**Given problem:** Here are some records. Copy each one exactly.
--- begin Data lines ---
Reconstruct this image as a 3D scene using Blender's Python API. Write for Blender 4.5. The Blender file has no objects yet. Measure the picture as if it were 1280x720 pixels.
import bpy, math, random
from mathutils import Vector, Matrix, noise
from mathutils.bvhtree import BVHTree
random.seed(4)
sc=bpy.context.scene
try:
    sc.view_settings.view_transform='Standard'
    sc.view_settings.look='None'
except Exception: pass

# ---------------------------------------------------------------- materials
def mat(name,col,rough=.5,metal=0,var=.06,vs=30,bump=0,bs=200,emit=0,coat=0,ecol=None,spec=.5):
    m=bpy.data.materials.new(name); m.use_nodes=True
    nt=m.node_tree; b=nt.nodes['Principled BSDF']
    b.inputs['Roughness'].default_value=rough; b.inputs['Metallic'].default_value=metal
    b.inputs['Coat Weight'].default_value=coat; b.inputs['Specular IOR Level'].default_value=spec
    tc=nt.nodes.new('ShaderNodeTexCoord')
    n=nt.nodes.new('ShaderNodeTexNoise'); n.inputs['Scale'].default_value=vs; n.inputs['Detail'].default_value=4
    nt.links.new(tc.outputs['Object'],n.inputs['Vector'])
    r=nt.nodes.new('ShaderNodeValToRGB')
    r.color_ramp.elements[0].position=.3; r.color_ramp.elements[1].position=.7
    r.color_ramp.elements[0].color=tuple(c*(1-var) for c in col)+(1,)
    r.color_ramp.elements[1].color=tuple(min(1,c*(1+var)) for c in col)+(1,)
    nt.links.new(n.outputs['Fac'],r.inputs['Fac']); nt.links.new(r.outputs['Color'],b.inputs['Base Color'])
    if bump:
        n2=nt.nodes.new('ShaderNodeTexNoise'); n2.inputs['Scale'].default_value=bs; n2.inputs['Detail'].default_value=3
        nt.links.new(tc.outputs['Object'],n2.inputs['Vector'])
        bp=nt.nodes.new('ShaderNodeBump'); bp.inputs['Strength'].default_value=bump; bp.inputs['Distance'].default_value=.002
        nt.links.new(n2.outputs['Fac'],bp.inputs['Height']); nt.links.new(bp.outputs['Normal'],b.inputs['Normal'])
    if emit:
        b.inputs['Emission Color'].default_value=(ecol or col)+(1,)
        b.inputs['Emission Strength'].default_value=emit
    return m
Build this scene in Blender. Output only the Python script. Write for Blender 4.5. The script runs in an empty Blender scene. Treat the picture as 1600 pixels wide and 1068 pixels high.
--- end Data lines ---
**Answer in full:**
Reconstruct this image as a 3D scene using Blender's Python API. Write for Blender 4.5. The Blender file has no objects yet. Measure the picture as if it were 1280x720 pixels.
import bpy, math, random
from mathutils import Vector, Matrix, noise
from mathutils.bvhtree import BVHTree
random.seed(4)
sc=bpy.context.scene
try:
    sc.view_settings.view_transform='Standard'
    sc.view_settings.look='None'
except Exception: pass

# ---------------------------------------------------------------- materials
def mat(name,col,rough=.5,metal=0,var=.06,vs=30,bump=0,bs=200,emit=0,coat=0,ecol=None,spec=.5):
    m=bpy.data.materials.new(name); m.use_nodes=True
    nt=m.node_tree; b=nt.nodes['Principled BSDF']
    b.inputs['Roughness'].default_value=rough; b.inputs['Metallic'].default_value=metal
    b.inputs['Coat Weight'].default_value=coat; b.inputs['Specular IOR Level'].default_value=spec
    tc=nt.nodes.new('ShaderNodeTexCoord')
    n=nt.nodes.new('ShaderNodeTexNoise'); n.inputs['Scale'].default_value=vs; n.inputs['Detail'].default_value=4
    nt.links.new(tc.outputs['Object'],n.inputs['Vector'])
    r=nt.nodes.new('ShaderNodeValToRGB')
    r.color_ramp.elements[0].position=.3; r.color_ramp.elements[1].position=.7
    r.color_ramp.elements[0].color=tuple(c*(1-var) for c in col)+(1,)
    r.color_ramp.elements[1].color=tuple(min(1,c*(1+var)) for c in col)+(1,)
    nt.links.new(n.outputs['Fac'],r.inputs['Fac']); nt.links.new(r.outputs['Color'],b.inputs['Base Color'])
    if bump:
        n2=nt.nodes.new('ShaderNodeTexNoise'); n2.inputs['Scale'].default_value=bs; n2.inputs['Detail'].default_value=3
        nt.links.new(tc.outputs['Object'],n2.inputs['Vector'])
        bp=nt.nodes.new('ShaderNodeBump'); bp.inputs['Strength'].default_value=bump; bp.inputs['Distance'].default_value=.002
        nt.links.new(n2.outputs['Fac'],bp.inputs['Height']); nt.links.new(bp.outputs['Normal'],b.inputs['Normal'])
    if emit:
        b.inputs['Emission Color'].default_value=(ecol or col)+(1,)
        b.inputs['Emission Strength'].default_value=emit
    return m
Build this scene in Blender. Output only the Python script. Write for Blender 4.5. The script runs in an empty Blender scene. Treat the picture as 1600 pixels wide and 1068 pixels high.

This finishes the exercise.